TASK DETAILS => Repeat only the lines below that run from the line with "Write a Blender" to the line with "from mathutils import Matrix, Vector", ends included; skip every picture.

-- Start of DATA SHOWN --

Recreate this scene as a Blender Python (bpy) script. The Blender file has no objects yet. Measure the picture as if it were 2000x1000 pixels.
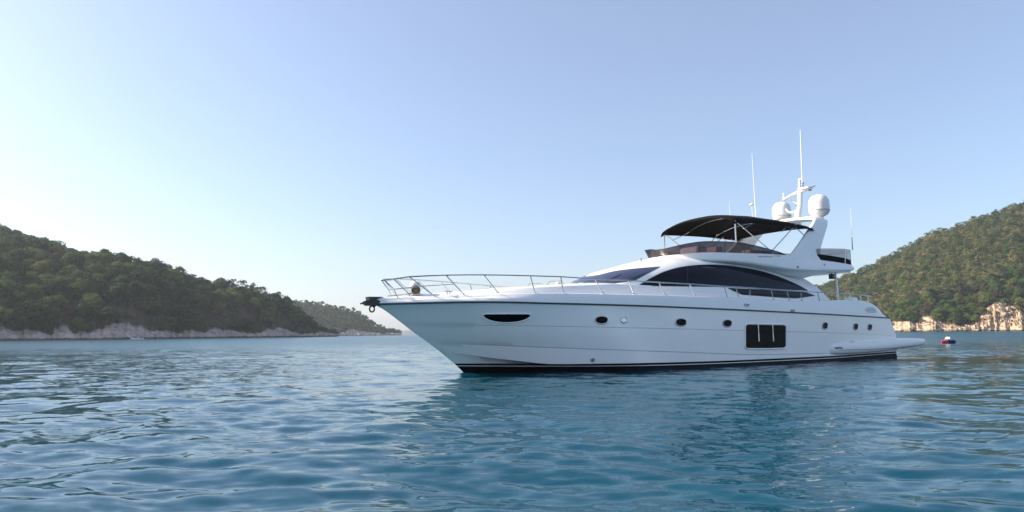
import bpy, bmesh, math, random
import numpy as np
from mathutils import Vector, Matrix
from mathutils.bvhtree import BVHTree

random.seed(7)
RNG = np.random.default_rng(11)
R = math.radians
scene = bpy.context.scene
COL = scene.collection

# ------------------------------------------------------------------ camera
F, RHO, EYE = 1300.0, 0.0085, 1.4            # focal length in 2000-px units, roll, eye height
PITCH = math.atan((153 * math.cos(RHO) - 220 * math.sin(RHO)) / F)
cam = bpy.data.objects.new("camera", bpy.data.cameras.new("camera"))
COL.objects.link(cam)
cam.data.sensor_width = 36.0
cam.data.lens = 36.0 * F / 2000.0
cam.data.clip_start = 0.1
cam.data.clip_end = 20000
_r0 = Vector((1, 0, 0))
_u0 = Vector((0, -math.sin(PITCH), math.cos(PITCH)))
_f0 = Vector((0, math.cos(PITCH), math.sin(PITCH)))
_rt = _r0 * math.cos(RHO) - _u0 * math.sin(RHO)
_up = _r0 * math.sin(RHO) + _u0 * math.cos(RHO)
cam.matrix_world = Matrix(((_rt.x, _up.x, -_f0.x, 0), (_rt.y, _up.y, -_f0.y, 0),
                           (_rt.z, _up.z, -_f0.z, EYE), (0, 0, 0, 1)))
scene.camera = cam

# ------------------------------------------------------------------ sky and sun
SUN_AZ, SUN_EL = R(-82), R(31)               # azimuth from the view direction (+Y), left is negative
world = bpy.data.worlds.new("World")
scene.world = world
world.use_nodes = True
wn = world.node_tree
wn.nodes.clear()
w_out = wn.nodes.new("ShaderNodeOutputWorld")
w_bg = wn.nodes.new("ShaderNodeBackground")
w_sky = wn.nodes.new("ShaderNodeTexSky")
w_sky.sky_type = 'NISHITA'
w_sky.sun_disc = False
w_sky.sun_elevation = SUN_EL
w_sky.sun_rotation = SUN_AZ
w_sky.altitude = 0
w_sky.air_density = 1.0
w_sky.dust_density = 1.6
w_sky.ozone_density = 4.5
w_bg.inputs["Strength"].default_value = 0.12
w_wb = wn.nodes.new("ShaderNodeMix")            # white balance of the whole sky
w_wb.data_type = 'RGBA'
w_wb.blend_type = 'MULTIPLY'
w_wb.inputs[0].default_value = 1.0
w_wb.inputs[7].default_value = (1.04, 0.995, 0.965, 1)
wn.links.new(w_sky.outputs[0], w_wb.inputs[6])
w_veil = wn.nodes.new("ShaderNodeMix")          # thin even veil of high haze over the clear sky
w_veil.data_type = 'RGBA'
w_veil.inputs[0].default_value = 0.17
w_veil.inputs[7].default_value = (4.3, 4.35, 4.75, 1)
wn.links.new(w_wb.outputs[2], w_veil.inputs[6])
wn.links.new(w_veil.outputs[2], w_bg.inputs[0])
wn.links.new(w_bg.outputs[0], w_out.inputs[0])

sl = bpy.data.lights.new("sun", 'SUN')
sl.energy = 4.6
sl.angle = R(0.5)
sl.color = (1.0, 0.86, 0.69)
sun = bpy.data.objects.new("sun", sl)
COL.objects.link(sun)
_sd = Vector((math.sin(SUN_AZ) * math.cos(SUN_EL), math.cos(SUN_AZ) * math.cos(SUN_EL), math.sin(SUN_EL)))
sun.rotation_euler = _sd.to_track_quat('Z', 'Y').to_euler()
sun.location = _sd * 200

scene.view_settings.view_transform = 'Standard'
scene.view_settings.look = 'None'
scene.view_settings.gamma = 1
scene.view_settings.exposure = 0.92
scene.cycles.use_denoising = True
scene.cycles.max_bounces = 8
scene.cycles.volume_bounces = 1
scene.cycles.transparent_max_bounces = 12

# ------------------------------------------------------------------ materials
def _nt(name):
    m = bpy.data.materials.new(name)
    m.use_nodes = True
    nt = m.node_tree
    return m, nt, nt.nodes["Principled BSDF"]


def N(nt, kind, **kw):
    n = nt.nodes.new(kind)
    for k, v in kw.items():
        if k in n.inputs:
            n.inputs[k].default_value = v
        else:
            setattr(n, k, v)
    return n


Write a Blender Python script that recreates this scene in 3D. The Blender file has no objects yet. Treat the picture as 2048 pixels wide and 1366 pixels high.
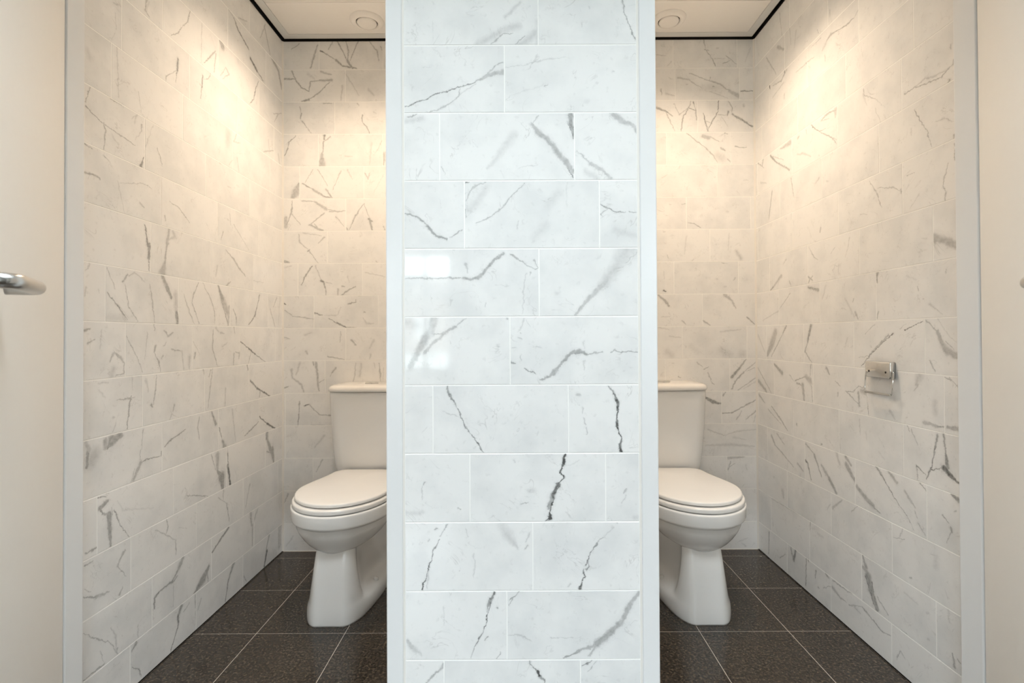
import bpy, bmesh, math, random
from mathutils import Matrix, Vector

# ------------------------------------------------------------------ camera
SC = bpy.context.scene
COL = SC.collection
EYE = 0.9994
PITCH, YAW, ROLL = 0.0094, -0.0002, 0.0048
FPX, CX, CY = 1036.90, 1033.91, 663.89          # focal length and principal point at 2048 x 1366
cam_data = bpy.data.cameras.new('camera')
cam = bpy.data.objects.new('camera', cam_data)
COL.objects.link(cam)
cam_data.sensor_fit = 'HORIZONTAL'
cam_data.sensor_width = 36.0
cam_data.lens = 36.0 * FPX / 2048.0
cam_data.shift_x = -(CX - 1024.0) / 2048.0
cam_data.shift_y = (CY - 683.0) / 2048.0
cam_data.clip_start = 0.02
c_, s_ = math.cos, math.sin
M_yaw = Matrix(((c_(YAW), -s_(YAW), 0), (s_(YAW), c_(YAW), 0), (0, 0, 1)))
M_pit = Matrix(((1, 0, 0), (0, c_(PITCH), s_(PITCH)), (0, -s_(PITCH), c_(PITCH))))
M_rol = Matrix(((c_(ROLL), 0, -s_(ROLL)), (0, 1, 0), (s_(ROLL), 0, c_(ROLL))))
M = M_rol @ M_pit @ M_yaw
right, fwd, up = M[0], M[1], M[2]
cam.matrix_world = Matrix(((right[0], up[0], -fwd[0], 0), (right[1], up[1], -fwd[1], 0),
                           (right[2], up[2], -fwd[2], EYE), (0, 0, 0, 1)))
cam_data.dof.use_dof = True
cam_data.dof.focus_distance = 1.55
cam_data.dof.aperture_fstop = 5.6
SC.camera = cam

# ------------------------------------------------------------------ light
SKY = (0.885, 0.928, 1.0)
SKY_STRENGTH = 16.0
SPOT_POWER = 42.0
SPOT_COLOR = (1.0, 0.79, 0.58)
world = bpy.data.worlds.new('overcast_sky')
SC.world = world
world.use_nodes = True
wn = world.node_tree.nodes
wn['Background'].inputs['Color'].default_value = (*SKY, 1)
wn['Background'].inputs['Strength'].default_value = SKY_STRENGTH
SC.view_settings.view_transform = 'Standard'
SC.view_settings.look = 'None'
SC.view_settings.gamma = 1.0
SC.view_settings.use_curve_mapping = False
SC.view_settings.exposure = 0.25
SC.cycles.use_denoising = True
SC.cycles.max_bounces = 5
SC.cycles.diffuse_bounces = 5
SC.cycles.glossy_bounces = 3
SC.cycles.use_adaptive_sampling = True
SC.cycles.adaptive_threshold = 0.10
SC.cycles.adaptive_min_samples = 16
SC.cycles.caustics_reflective = False
SC.cycles.sample_clamp_indirect = 6.0

# ------------------------------------------------------------------ dimensions (metres)
YF, YB = 1.1585, 2.4375            # front face of the partition, tiled back wall
XL, XR = -1.1026, 1.1260           # tiled side walls
PXL, PXR = -0.2927, 0.3141         # partition with its white corner posts
TXL, TXR = -0.2515, 0.2710         # tiled field on the partition's end
CEIL = 2.4101
ZJ = EYE + 0.0453                  # a course joint; courses repeat every PITCH_Z
PITCH_Z, PITCH_U, JOINT = 0.1525, 0.3025, 0.0026
TILE_T = 0.008
YW = -2.40                         # window wall behind the camera
XA = 3.20                          # half width of the anteroom
HEAD_Z = 2.16                      # underside of the door heads
WINDOWS = [(-2.30, -0.587, 0.66, 1.80), (1.13, 2.30, 0.50, 2.10)]  # second window is unseen, added to bring in more daylight
for i, (x0, x1, z0, z1) in enumerate(WINDOWS):
    ld = bpy.data.lights.new('window_portal', 'AREA')
    ld.shape = 'RECTANGLE'; ld.size = x1 - x0; ld.size_y = z1 - z0
    ld.cycles.is_portal = True
    lo = bpy.data.objects.new('window_portal', ld); COL.objects.link(lo)
    lo.location = ((x0 + x1) / 2, YW - 0.26, (z0 + z1) / 2)
    lo.rotation_euler = (math.radians(90), 0, 0)   # emits towards +Y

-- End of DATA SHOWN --

RESPONSE FOR THIS EXERCISE =>
Write a Blender Python script that recreates this scene in 3D. The Blender file has no objects yet. Treat the picture as 2048 pixels wide and 1366 pixels high.
import bpy, bmesh, math, random
from mathutils import Matrix, Vector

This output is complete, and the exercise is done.